Roasted Garlic Whole Wheat Orecchiette-type pasta
Orecchiette is a delicate little noodle that translates to “Little Ear.” This recipe is influenced and informed by the sonic pasta – but purists will see many deviations. This is just darn yummy small noodles made with eggs, flour (red fife and white), and roasted garlic.

The main advantage of these little darlings is that you can make them with very little equipment (I used a food processor and a spoon but you could knead by hand).
See the photos – the recipe will follow:








Ingredients
- 9 ounces of flour. We used 3 ounces of red Fife, 6 ounces of white flour. You could replace the 3 ounces with any whole grain that you’d like.
- 6 ounces of eggs
- 1 Roasted bulb of garlic (you could use far less – I love my garlic and the flavor is pronounced).
- 0.5 teaspon of salt
This produces enough for 2-4 servings depending on hunger. Don’t be fooled by the apparent small amount of noodles – they are filling and wonderful.
Directions
- Place all ingredients in the blender with a rubber dough hook (if kneading by hand, make a ‘bowl’ of flour on the cutting board, pour other ingredients in center and knead until complete, described in next step).
- Mix until the dough forms a ball (it will ‘run around’ the outside of your food processor). Examine for texture – if it’s dry, you’re perfect! If it’s overly tacky (which is likely), add a generous pinch of flour, mix and check again). If you add too much flour, it will crumble and you can bring together by pressing gently with your hands or adding a TOUCH of water.
- Toss a small bit of flour in a clean bowl. Place dough inside and roll to coat with the flour. This will prevent it from sticking to the pan.
- Cover with a damp cloth. Allow it to sit for 30-60 minutes.
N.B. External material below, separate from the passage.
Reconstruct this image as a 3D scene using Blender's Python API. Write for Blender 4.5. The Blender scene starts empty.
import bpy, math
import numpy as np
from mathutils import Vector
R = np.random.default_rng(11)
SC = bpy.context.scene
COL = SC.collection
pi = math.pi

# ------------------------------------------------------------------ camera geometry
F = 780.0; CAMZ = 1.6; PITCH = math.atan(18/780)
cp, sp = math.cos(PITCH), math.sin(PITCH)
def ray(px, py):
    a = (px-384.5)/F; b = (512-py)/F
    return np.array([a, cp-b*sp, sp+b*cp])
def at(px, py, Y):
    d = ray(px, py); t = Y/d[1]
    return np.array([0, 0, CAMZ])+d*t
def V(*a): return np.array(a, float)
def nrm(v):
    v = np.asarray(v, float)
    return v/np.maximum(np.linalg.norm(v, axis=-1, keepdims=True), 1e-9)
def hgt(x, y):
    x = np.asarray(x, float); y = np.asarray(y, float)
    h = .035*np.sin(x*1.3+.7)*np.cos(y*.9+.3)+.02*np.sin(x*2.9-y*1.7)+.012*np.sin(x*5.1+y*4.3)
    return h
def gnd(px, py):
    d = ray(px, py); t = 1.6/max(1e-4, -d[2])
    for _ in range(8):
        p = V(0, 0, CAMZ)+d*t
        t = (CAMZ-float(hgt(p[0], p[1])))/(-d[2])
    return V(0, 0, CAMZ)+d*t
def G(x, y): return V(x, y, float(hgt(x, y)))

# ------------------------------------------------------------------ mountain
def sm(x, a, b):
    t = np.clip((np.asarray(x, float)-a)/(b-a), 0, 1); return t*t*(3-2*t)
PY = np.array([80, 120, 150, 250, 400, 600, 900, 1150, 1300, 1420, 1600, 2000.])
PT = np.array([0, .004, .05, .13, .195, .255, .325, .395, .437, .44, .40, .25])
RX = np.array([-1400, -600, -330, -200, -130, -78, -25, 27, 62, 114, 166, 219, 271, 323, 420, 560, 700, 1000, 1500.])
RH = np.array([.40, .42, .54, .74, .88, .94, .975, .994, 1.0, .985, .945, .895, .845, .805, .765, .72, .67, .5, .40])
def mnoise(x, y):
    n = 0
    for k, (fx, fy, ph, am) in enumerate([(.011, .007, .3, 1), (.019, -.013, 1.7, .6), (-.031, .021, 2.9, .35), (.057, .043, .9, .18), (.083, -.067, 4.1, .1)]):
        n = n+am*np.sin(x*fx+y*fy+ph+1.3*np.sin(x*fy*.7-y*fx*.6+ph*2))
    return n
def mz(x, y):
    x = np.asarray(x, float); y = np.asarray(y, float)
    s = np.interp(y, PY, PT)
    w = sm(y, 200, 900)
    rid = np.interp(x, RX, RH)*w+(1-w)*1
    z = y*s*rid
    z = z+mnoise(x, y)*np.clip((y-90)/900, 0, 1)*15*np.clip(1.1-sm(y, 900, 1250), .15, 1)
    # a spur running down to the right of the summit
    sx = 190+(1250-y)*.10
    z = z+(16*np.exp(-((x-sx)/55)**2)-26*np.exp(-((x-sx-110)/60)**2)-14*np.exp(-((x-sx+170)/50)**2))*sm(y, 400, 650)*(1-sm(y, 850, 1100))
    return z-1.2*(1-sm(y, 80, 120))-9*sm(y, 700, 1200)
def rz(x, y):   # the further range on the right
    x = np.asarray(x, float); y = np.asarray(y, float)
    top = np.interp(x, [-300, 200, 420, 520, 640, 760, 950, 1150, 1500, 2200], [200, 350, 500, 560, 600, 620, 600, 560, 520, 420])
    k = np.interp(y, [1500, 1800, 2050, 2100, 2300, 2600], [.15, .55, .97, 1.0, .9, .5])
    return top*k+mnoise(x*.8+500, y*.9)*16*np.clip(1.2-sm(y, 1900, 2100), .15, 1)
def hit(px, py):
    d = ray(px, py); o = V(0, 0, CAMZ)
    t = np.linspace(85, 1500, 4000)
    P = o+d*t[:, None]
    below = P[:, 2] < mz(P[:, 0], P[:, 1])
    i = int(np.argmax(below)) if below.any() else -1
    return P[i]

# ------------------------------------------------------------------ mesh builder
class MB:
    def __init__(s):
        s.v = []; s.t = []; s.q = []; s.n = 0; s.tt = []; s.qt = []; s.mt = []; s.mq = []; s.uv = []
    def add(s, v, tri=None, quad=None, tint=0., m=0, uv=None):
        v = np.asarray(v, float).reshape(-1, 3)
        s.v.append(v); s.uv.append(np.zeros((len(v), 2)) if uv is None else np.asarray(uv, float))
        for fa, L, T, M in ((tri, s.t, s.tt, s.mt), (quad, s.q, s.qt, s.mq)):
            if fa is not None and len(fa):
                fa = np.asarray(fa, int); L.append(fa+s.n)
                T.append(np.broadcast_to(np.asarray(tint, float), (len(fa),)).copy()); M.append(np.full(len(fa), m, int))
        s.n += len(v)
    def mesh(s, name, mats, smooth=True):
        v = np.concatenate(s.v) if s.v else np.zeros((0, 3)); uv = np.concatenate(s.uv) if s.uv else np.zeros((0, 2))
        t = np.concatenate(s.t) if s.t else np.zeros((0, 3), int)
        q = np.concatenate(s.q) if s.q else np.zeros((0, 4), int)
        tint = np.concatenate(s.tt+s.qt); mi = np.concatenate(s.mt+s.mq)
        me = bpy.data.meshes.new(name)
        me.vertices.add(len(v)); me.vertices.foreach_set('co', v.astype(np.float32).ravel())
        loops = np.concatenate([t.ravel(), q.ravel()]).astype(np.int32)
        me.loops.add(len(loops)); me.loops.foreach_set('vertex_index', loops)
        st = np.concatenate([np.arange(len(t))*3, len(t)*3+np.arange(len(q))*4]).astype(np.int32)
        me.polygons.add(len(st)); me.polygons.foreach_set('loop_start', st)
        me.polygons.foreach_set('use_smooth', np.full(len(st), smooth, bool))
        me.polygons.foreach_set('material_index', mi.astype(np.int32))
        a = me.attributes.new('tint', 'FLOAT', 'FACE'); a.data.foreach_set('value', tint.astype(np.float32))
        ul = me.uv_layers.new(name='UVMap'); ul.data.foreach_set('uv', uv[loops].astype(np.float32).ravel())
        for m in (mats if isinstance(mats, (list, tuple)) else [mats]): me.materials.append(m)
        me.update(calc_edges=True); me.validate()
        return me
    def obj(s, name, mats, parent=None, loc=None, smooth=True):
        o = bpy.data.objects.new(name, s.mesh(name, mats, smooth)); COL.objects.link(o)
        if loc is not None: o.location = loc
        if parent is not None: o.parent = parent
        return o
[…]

- Form dough into a roll, cut into 8 pieces. If you want to make them even, continuously cut the roll in half (i.e. I cut the roll into two equal halves, cut those in half and then one more cut in the middle of each piece).
- Roll into a tube – it’s easiest between your hands. If things are sticky, touch with a bit of flour. The final tubes should be about the width of a pencil (mine were thicker, a lesson learned).
- Once you have a series of pasta snakes, use a butter knife to cut off small pieces. Add flour as you go (any ‘fresh cut’ pieces without a layer of flour will stick together).
- Flatten the pieces with a small spoon. I keep extra flour on the board to loosely toss them with. I touch the spoon to the flour when dough starts sticking to it.
- Place in a bowl (they can store in the fridge like this).
- Cook in well-salted boiling water until al dente (4-8 minutes, depending on the thickness).
- Consume. Smile. Repeat if desired.
That’s all there is to it! Fresh, easy, savory pasta.
Comments
Hey Joel, What did you use to top these yummy looking little morsels? I got the grated parmesan, but what is the tomatoey looking part? By the way, I really enjoy your blog. It’s great learning so many new things!
thanks for the kind words Marilyn,
It was indeed a tomato sauce. This was a simple sauce with our canned tomato sauce, dried hot peppers, dried green onion, some of the last fresh tomatoes of the year, a touch of vinegar (umeboshi), pepper, sugar. Tomatoes were added at the end, the rest was a slow simmer for about 45 minutes.
I’ve learned a lot about sauce in the last year – you’ve given me some ideas for a post – but that one will have to wait until November as I’m away in Oct and won’t be making sauce for a while.
Hope that answered what you were looking for? I’m a sucker for sauce.
I do not have a scale… could you give measurements in a different way?
Christine, it’s a good question – but a tough one. As eggs can be significantly different sizes (and flakes of flour the same), if you’re going to make any amount of this or bread I’d really reccomend going by weight as otherwise may be hit and miss.
Otherwise, it’s approx just over 1.75 cups to 3 eggs but that will be hit and miss depending on those two factors. It’s definately possible, just results may vary.
Ha! Were you inspired by Vertical’s dish at the Picnic? I was, and was planning to make a lazy-woman’s version of their dish: roasted butternut squash with spaeztle (instead of the orecchiette) and sage beurre noisette.
yes and no!
I was speaking to the guys before the event (one is a friend) and they mentioned they were making fresh pasta – I didn`t see their finished dish but I wanted fresh pasta. So they got the hankering going. My methods take a pretty distinct turn away from `true`Italian – something I don`t want to `blame`them for.
flatten flatten flatten. they don’t cook right and end up a bit too dry or chewy or something if you don’t flatten flatten flatten.
The ones in the fridge are all getting cut in half and flattened some more after what I cooked last night. Otherwise excellent pasta.